REQUIRED WORK
Copy out the records precisely, omitting pictures.

SUPPLIED DATA
-- start --

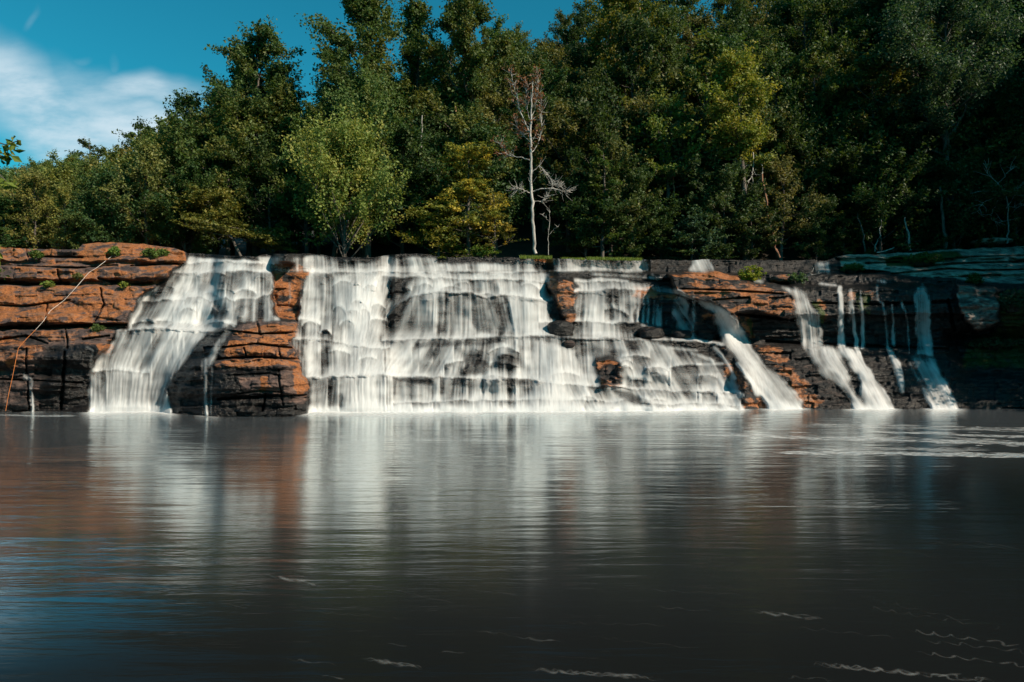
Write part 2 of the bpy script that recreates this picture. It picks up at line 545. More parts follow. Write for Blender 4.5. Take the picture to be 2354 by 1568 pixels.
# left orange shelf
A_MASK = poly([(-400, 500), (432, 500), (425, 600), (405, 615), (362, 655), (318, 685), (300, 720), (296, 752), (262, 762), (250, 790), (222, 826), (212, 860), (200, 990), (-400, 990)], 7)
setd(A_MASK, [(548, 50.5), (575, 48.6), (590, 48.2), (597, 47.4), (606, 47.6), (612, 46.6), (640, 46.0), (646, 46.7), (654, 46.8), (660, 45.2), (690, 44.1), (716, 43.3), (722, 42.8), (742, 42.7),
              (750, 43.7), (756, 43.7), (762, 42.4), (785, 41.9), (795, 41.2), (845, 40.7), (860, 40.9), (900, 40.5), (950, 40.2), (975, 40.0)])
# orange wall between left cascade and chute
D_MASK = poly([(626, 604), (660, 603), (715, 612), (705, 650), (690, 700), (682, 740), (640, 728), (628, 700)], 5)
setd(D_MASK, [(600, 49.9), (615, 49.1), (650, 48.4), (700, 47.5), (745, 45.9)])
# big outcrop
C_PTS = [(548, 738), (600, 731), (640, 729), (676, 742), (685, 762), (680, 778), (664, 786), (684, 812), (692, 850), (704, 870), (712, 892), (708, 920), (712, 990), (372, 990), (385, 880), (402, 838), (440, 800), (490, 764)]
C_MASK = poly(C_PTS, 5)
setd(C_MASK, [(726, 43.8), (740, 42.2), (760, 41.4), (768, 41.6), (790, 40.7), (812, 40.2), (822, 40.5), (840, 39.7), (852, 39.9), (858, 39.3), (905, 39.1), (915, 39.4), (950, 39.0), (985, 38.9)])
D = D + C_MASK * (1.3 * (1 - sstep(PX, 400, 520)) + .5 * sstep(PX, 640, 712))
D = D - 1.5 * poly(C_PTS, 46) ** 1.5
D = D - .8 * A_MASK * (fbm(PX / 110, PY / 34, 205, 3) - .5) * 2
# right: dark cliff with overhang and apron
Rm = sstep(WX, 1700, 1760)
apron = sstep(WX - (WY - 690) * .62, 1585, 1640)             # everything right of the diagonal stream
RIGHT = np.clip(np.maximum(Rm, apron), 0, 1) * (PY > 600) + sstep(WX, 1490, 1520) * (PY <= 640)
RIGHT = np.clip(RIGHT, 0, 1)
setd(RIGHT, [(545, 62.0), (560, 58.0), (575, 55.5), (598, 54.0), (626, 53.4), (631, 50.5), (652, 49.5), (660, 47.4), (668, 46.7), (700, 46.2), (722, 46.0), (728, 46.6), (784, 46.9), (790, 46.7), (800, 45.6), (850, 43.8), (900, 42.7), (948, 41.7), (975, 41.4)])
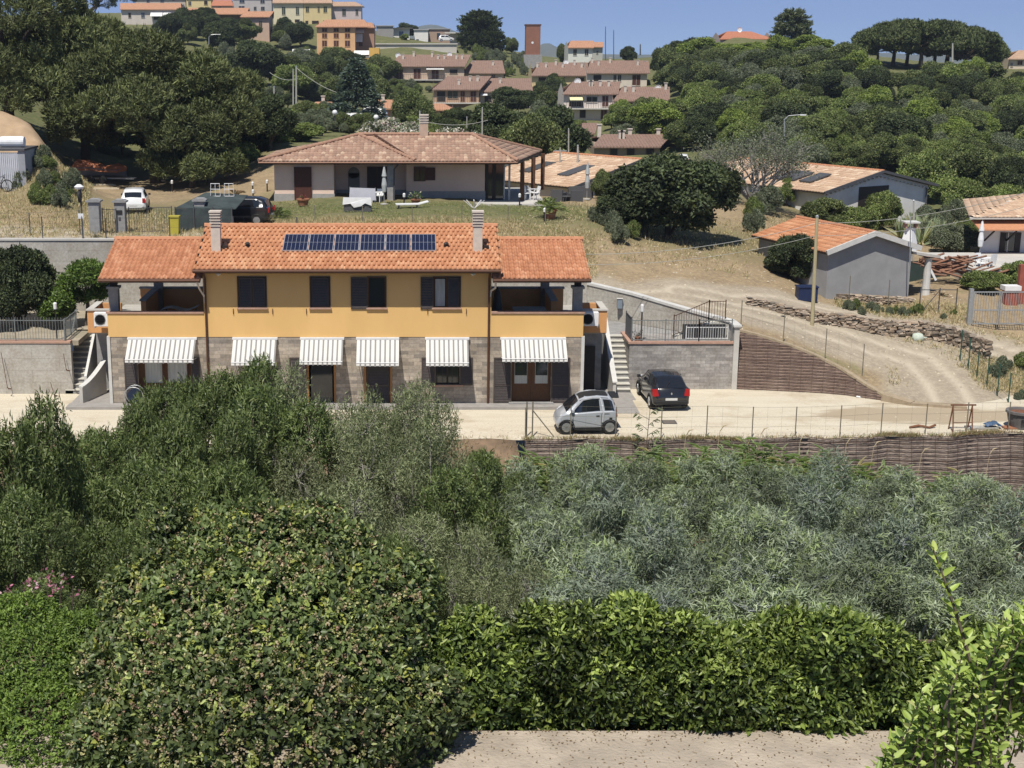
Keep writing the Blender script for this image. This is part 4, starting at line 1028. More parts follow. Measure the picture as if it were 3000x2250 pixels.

-- end --

RESULT
Write part 2 of the bpy script that recreates this picture. It picks up at line 545. More parts follow. Write for Blender 4.5. Take the picture to be 2354 by 1568 pixels.
# left orange shelf
A_MASK = poly([(-400, 500), (432, 500), (425, 600), (405, 615), (362, 655), (318, 685), (300, 720), (296, 752), (262, 762), (250, 790), (222, 826), (212, 860), (200, 990), (-400, 990)], 7)
setd(A_MASK, [(548, 50.5), (575, 48.6), (590, 48.2), (597, 47.4), (606, 47.6), (612, 46.6), (640, 46.0), (646, 46.7), (654, 46.8), (660, 45.2), (690, 44.1), (716, 43.3), (722, 42.8), (742, 42.7),
              (750, 43.7), (756, 43.7), (762, 42.4), (785, 41.9), (795, 41.2), (845, 40.7), (860, 40.9), (900, 40.5), (950, 40.2), (975, 40.0)])
# orange wall between left cascade and chute
D_MASK = poly([(626, 604), (660, 603), (715, 612), (705, 650), (690, 700), (682, 740), (640, 728), (628, 700)], 5)
setd(D_MASK, [(600, 49.9), (615, 49.1), (650, 48.4), (700, 47.5), (745, 45.9)])
# big outcrop
C_PTS = [(548, 738), (600, 731), (640, 729), (676, 742), (685, 762), (680, 778), (664, 786), (684, 812), (692, 850), (704, 870), (712, 892), (708, 920), (712, 990), (372, 990), (385, 880), (402, 838), (440, 800), (490, 764)]
C_MASK = poly(C_PTS, 5)
setd(C_MASK, [(726, 43.8), (740, 42.2), (760, 41.4), (768, 41.6), (790, 40.7), (812, 40.2), (822, 40.5), (840, 39.7), (852, 39.9), (858, 39.3), (905, 39.1), (915, 39.4), (950, 39.0), (985, 38.9)])
D = D + C_MASK * (1.3 * (1 - sstep(PX, 400, 520)) + .5 * sstep(PX, 640, 712))
D = D - 1.5 * poly(C_PTS, 46) ** 1.5
D = D - .8 * A_MASK * (fbm(PX / 110, PY / 34, 205, 3) - .5) * 2
# right: dark cliff with overhang and apron
Rm = sstep(WX, 1700, 1760)
apron = sstep(WX - (WY - 690) * .62, 1585, 1640)             # everything right of the diagonal stream
RIGHT = np.clip(np.maximum(Rm, apron), 0, 1) * (PY > 600) + sstep(WX, 1490, 1520) * (PY <= 640)
RIGHT = np.clip(RIGHT, 0, 1)
setd(RIGHT, [(545, 62.0), (560, 58.0), (575, 55.5), (598, 54.0), (626, 53.4), (631, 50.5), (652, 49.5), (660, 47.4), (668, 46.7), (700, 46.2), (722, 46.0), (728, 46.6), (784, 46.9), (790, 46.7), (800, 45.6), (850, 43.8), (900, 42.7), (948, 41.7), (975, 41.4)])
Keep writing the Blender script for this image. This is part 4, starting at line 1028. More parts follow. Measure the picture as if it were 3000x2250 pixels.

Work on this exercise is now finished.